Crise de mots se découvre comme un essai d’une rare originalité. L’auteur revendique avec une franche humilité cette désignation catégorielle non pas « parce qu’il relèverait du genre littéraire ainsi nommé » mais en ne s’autorisant aucune certitude. En effet, un essai donne à voir une expérience, nécessairement « partielle » mais surtout « partiale » qui invite à l’échange. Le « je » s’impose pour que ce texte n’en soit pas réduit « à rester clos » et que d’autres voix lui répondent ». (p. 163). L’ouvrage traverse le champ de la vie quotidienne de tous par le biais de la marchandisation et de la domination. Fermer le livre, c’est immédiatement s’ouvrir aux questionnements qu’il propose et entrer dans une crise de mots toute personnelle « parce que les mots touchent, ou sont, ce qu’il y a de plus vif en nous ». (p. 43). Le livre met en lien l’intime tiré du parcours de l’auteur au discours théorique du groupe Socialisme ou barbarie. Une thèse servie par une langue qui navigue entre poésie et revendication. La langue, qui permet l’expérience, la rencontre et la revendication est bien « l’une des matrices les plus fécondes d’une conscience sociale ». (p.92).
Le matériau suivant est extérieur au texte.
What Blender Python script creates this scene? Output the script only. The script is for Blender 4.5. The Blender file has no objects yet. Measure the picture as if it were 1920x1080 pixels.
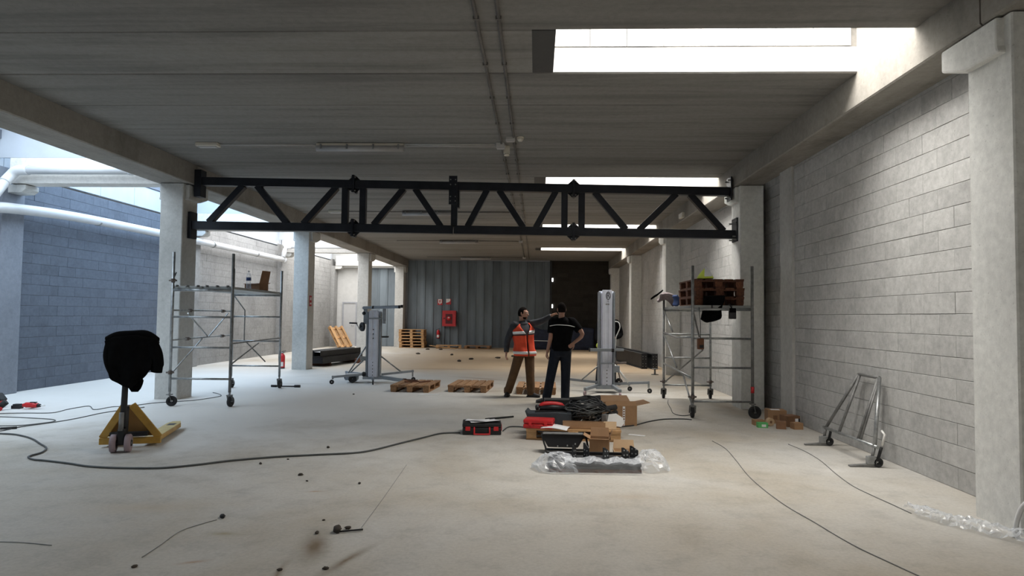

Autrefois, Léo Ferré nous avait appris que les « plus beaux chants sont les chants de revendications ». L’auteur nous invite à « trouver, articuler les mots de sa souffrance, de son angoisse, ceux aussi de son indignation, de sa révolte, se refonder sur une parole qui soit sienne ». Les plus beaux chants…

Daniel Blanchard, Crise de mots, éditions du Sandre, Paris, 2012.